Keywords: Mars, Employment, Loss, Shock, CW- Mass Death
Review: This story really shows the micro and macro side of the title, which itself represents somewhere in between. In the beginning we find the micro, the single person’s world just completely going up in smoke. And the way they realize that, that all of their work has come to nothing and that, if they survive, they’ll have to start a really gutting thing. Something that is echoed in a less vital/life-and-death way as the narrator has to decide what to do with their life following this trauma. And I feel that’s probably a little more approachable and relatable for readers, these small kinds of burnings. A life goal that crumbles. A road to a better future that runs into a bridge out. But the narrator is able to find a way forward, a way to hope in the future again. By joining a team to help to maybe colonize Mars. And it takes this new momentum, this new hope and energy. And I probably shouldn’t have gotten my hopes up. The whole point of the story is to interrogate when everything goes wrong, right? And yet I wasn’t ready for the “twist.” For the shocking moment when the colonists are faced with an overwhelming loss. And they have to decide what to do. And I like how the story handles that. With a...with an acknowledgment that sometimes it’s not about the far off goal. Sometimes it’s just making it through the day, which at times requires a pointed avoidance of thinking about the far future. Because in the story, humanity is done. Twenty people ain’t enough. But that doesn’t mean they can’t do something. And so they do. It’s about survival, and facing down loss, and it’s a powerful and moving read! Go check it out!

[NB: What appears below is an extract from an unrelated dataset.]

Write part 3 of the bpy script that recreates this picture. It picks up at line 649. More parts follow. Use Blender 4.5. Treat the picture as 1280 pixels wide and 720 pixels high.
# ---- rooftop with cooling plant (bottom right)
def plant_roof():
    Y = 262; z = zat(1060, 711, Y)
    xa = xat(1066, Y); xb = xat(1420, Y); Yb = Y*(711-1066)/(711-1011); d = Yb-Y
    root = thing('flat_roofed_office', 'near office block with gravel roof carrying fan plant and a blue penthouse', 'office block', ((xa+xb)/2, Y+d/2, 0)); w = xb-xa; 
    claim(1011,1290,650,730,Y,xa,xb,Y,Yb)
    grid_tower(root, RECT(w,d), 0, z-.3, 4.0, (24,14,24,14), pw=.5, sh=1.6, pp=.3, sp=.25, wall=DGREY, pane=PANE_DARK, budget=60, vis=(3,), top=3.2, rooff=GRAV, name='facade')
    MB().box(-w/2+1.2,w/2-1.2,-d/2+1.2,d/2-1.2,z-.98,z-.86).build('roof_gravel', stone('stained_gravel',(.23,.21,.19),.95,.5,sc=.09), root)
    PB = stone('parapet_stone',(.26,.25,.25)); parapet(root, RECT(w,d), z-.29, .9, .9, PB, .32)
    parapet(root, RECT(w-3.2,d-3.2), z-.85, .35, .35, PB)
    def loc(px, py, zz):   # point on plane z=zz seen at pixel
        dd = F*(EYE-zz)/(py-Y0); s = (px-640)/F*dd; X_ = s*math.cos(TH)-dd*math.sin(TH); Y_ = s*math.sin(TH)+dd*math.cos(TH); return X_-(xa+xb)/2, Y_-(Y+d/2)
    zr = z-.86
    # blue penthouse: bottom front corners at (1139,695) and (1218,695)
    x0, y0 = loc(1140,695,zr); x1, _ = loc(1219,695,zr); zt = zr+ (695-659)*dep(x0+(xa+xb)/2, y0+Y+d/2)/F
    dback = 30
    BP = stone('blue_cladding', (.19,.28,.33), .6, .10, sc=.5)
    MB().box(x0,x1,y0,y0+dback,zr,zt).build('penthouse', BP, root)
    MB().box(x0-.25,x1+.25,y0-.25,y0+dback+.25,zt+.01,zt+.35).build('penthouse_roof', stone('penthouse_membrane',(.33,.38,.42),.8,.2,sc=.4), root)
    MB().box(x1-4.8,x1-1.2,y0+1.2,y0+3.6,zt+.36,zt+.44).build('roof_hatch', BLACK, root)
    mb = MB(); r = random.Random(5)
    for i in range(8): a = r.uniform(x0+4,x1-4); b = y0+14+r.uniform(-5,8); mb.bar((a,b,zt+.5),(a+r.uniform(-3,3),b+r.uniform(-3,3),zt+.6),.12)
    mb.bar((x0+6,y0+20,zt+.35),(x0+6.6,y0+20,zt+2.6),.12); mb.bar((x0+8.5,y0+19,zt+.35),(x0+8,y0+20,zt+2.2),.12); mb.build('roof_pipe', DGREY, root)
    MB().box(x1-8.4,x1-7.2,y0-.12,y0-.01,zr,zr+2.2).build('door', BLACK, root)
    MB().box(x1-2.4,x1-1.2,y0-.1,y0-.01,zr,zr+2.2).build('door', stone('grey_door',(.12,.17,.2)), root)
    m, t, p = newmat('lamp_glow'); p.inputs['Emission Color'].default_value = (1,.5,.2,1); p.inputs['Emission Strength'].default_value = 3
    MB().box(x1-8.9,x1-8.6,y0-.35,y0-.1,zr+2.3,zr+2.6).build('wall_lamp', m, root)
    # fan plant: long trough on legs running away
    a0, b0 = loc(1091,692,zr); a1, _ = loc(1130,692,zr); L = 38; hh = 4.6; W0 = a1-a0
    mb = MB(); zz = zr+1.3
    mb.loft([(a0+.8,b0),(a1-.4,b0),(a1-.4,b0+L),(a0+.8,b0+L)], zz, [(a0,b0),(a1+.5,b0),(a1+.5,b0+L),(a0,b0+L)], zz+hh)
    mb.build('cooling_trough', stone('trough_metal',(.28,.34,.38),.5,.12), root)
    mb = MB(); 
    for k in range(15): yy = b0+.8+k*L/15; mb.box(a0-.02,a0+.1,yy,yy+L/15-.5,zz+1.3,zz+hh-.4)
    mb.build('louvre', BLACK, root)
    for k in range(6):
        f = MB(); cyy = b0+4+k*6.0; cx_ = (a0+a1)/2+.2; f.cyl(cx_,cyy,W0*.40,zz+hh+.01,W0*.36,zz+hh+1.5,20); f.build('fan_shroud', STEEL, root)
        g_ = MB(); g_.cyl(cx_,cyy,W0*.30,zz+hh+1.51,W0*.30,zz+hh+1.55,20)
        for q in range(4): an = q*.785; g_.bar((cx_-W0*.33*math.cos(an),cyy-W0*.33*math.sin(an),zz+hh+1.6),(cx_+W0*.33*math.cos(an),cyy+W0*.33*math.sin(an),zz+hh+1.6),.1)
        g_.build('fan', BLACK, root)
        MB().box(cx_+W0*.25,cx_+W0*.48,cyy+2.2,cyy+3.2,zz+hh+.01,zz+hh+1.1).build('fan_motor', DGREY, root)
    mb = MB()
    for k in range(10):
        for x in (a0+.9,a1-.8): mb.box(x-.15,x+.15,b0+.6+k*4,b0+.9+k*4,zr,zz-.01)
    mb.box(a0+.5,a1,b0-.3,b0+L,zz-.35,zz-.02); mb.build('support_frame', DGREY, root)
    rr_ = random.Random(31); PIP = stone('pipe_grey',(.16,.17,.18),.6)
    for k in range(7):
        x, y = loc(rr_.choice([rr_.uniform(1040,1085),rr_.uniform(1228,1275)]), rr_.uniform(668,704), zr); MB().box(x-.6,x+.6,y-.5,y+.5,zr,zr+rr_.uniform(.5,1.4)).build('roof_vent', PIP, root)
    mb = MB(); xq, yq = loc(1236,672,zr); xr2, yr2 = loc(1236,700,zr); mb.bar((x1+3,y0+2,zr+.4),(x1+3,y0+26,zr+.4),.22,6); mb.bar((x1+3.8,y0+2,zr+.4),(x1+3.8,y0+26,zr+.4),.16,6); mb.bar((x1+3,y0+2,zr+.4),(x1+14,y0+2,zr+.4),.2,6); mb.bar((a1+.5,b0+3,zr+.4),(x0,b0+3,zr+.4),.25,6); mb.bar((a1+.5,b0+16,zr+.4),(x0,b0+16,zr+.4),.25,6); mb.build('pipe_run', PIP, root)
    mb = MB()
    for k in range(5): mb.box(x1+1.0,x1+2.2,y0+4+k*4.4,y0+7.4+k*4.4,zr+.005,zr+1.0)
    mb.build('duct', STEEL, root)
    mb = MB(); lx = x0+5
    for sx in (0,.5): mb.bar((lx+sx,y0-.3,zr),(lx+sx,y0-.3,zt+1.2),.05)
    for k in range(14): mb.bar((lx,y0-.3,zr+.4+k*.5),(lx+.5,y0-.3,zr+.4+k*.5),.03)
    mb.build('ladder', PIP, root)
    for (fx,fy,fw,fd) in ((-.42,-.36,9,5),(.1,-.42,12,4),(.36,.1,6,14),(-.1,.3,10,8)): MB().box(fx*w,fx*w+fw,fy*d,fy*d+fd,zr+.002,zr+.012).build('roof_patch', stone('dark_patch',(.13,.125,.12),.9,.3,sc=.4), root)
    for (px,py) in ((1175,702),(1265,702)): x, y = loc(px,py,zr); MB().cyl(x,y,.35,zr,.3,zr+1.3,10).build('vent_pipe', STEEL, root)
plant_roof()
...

“The Imperishable Birds” by Vajra Chandrasekera (1364 words)

No Spoilers: This story features a movie being made, featuring a two women, three men, and seven birds. The piece describes what the action is of the film as well as some of the context surrounding it. It builds a picture of this strange metaphor that the Director seems keen to make and, through that, who the metaphor is for. For me, the piece layers creative mediums, voices, and meanings. The text of the story seem to complicate the text of the movie, both of them for me examining the...artification of pain for especially perhaps the pain of non-Western people for the entertainment of Western audiences, playing into dominant and comfortable narratives that...aren’t entirely false, but that aren’t about veracity at all.
Keywords: Movies, Birds, Fire, Performances, Directors
Review: By it’s framing this story is a rather meta experience, a look at art and the kinds of stories that people want, the kind of pain that is encouraged to be shown, and the ways that this is received. The actual text of the story follows this film, the actors and the characters. The film is fairly simple, consisting of only five people, and yet there is a sense that even so the Director expects this to win awards. To avoid the censors. But why, when at its heart the film isn’t really positive. It’s about an execution and the resulting hardship that falls on the wife of the man who was killed for being anti-government. This woman suffers, and in her suffering she passes along suffering to her children. She is an object of pity, at the same time silenced and sexualized by the film, made into a symbol of women’s suffering. And on its surface that might seem to be transgressive, subversive. Except that really it’s not. Because it’s not really challenging the ways that women are hurt, the ways they are assaulted by the world. It’s taking that as a sort of given and making it a sort of tragedy, a cycle that can’t be stopped, that maybe even shouldn’t be stopped, because look at the art it inspires. Look at the beauty, the humanity, the wonderful suffering. Look how comfortable it is to be the informant, how safe, how anonymous. Look at it all and give it praise even as you seem to be denouncing it, because in the end you find you like it. Or that’s what the piece speaks to me, showing the sort of voyeuristic quality of the project, the way that the Director isn’t there to stop this kind of pain, but to profit off it, selling it to a likely affluent audience who doesn’t know that kind of pain and finds the emotions it evokes entertaining while making them feel better because they have seen it, experienced it, like it’s a kind of sacrifice after which they are absolved. It’s a strange, fascinating story, and I very much recommend spending some time with it. A great read!


“Skyscraper” by Annika Barranti Klein

This piece builds around an image not of the titular building but a car, and about recycling, and a fantasy, a kind of dream. The narrator muses about a world without traffic lights, where things are automated and efficient, where air is circulated by plants, where cars run on solar and without the need to drive. Where there are buildings, cities in the sky and everything is a park. Which is, well, as lofty as a skyscraper, certainly. And the piece is structured a bit like that, one stanza that reaches up from the bottom of the page/screen. Part of the question for me is how earnest the poem wants to be read. The idea of a utopia brought on by technology is a seductive one, one that really does play to our desire not only to get out of our current climate change trajectory, but where everything is easy. We don’t have to give up our luxuries, and indeed they become more elaborate, even more luxurious. Buildings can stretch into the sky and house everyone on the planet. Everything else will be parks! For me at least it just has this sense that it’s not really entirely serious, not really saying that this is the future that we should want. It’s aspirational, yes, but in an almost anachronistic way. This vision of enormous buildings and parks is...well, it speaks to a kind of aesthetic, a kind of isolation and preference for isolation. The imagery is all about walls, about structure, about cleanliness and efficiency, and in doing so the piece is showing that vision of the narrator doesn’t really think about all the other things, and about the sheer amount of people involved. The thought of a single building that could house the planet is not just ridiculous, but it might speak to a kind of distance desired from those the narrator doesn’t want to be near. The future is clean and only has a few tens of thousands of people. The natural world would be parks, maintained still for human enjoyment. It’s a subtle piece, and it’s completely possible I’m missing something, but for me the piece represents something of a view from the top, someone looking down at the world and wanting the power to reshape it. Not someone down at the bottom wanting to tear down the corrupt systems and fix what needs fixing. It’s a fascinating read, though, and very much worth spending time with!